Eight companies operated ten shipyards
that employed 10,000 at the peak of the war. Stockton companies
received government contracts because they met the War Department's
requirement that manufacturing of strategic military materiel
be produced 60 miles or more from the sea in order to be outside
the range of naval gunfire. Most companies were located along
a channel that once was the waterway for paddlewheel steamers.
The largest of the companies was Pollock's
Construction Company, which leased 50 acres on the north side
of the Stockton Channel near Louis Park for the initial construction
of floating dry docks. These floating "dock yards,"
which enabled the Navy to repair ships at sea without having
to send them to shipyards, were 300 yards long and five stories
high. Later Pollock's built rescue boats, invasion barges, supply
boats, salvage boats, cargo barges, seaplane and net tenders.
Pollock's reached a peak employment of
8,000 in 1944. The shipyard closed down in February 1946.

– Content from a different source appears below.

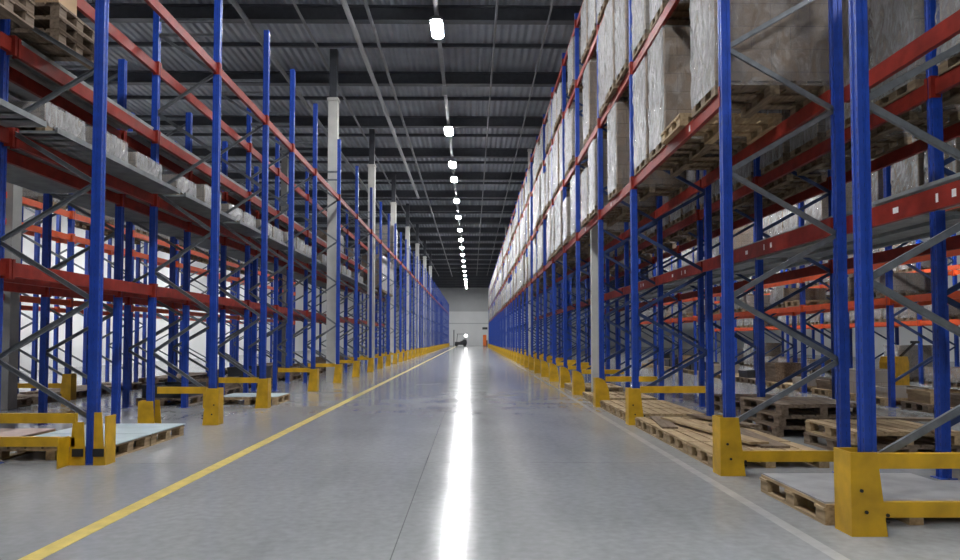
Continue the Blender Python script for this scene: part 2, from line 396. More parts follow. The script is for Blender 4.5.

The first local shipbuilding operations
were assigned in 1940 to Colberg Boat Works and Stephens Brothers,
a joint contract for construction of six-yard mine sweepers.
Colberg soon became one of the largest
shipbuilding operations constructing some 45 vessels at a cost
of more than $20 million. The Colberg output included mine sweepers
costing $322,000 each, sub chasers costing $332,000 each as well
as salvage, patrol, refueling and lifeboats. Toward the end of
the war the boat works repaired and salvaged battle-damaged ships
at a cost of more than $1 million. Colberg also built salvage,
rescue and refrigerator boats for the British Navy. By 1945 there
were 1,205 workers on the payroll and 2,000 officers and enlisted
men were stationed at the shipyards.
Stephens Brothers constructed mine sweepers
and rescue boats for the Navy, salvage boats, tugs and rescue
craft for the Army, and picket boats for the Coast Guard. They
had 460 employees.
Hickinbotham Brothers, who started in
1866 as a wagon and carriage shop, changed to hardware and steel
jobbing and entered a shipbuilding project with Guntert and Zimmerman
to build scores of small boats for the Navy under contracts totaling
more than $1 million.
Other shipbuilding for small craft projects
was conducted by Kyle and Company, Clyde Wood, Moore Company,
Nicholson's and Stockton Steel Fabrications Company.
References: Stockton During
World War II; a Newsman's Reminiscences by Mel Bennett in the
July 1984 issue of Stockton Legionnaire.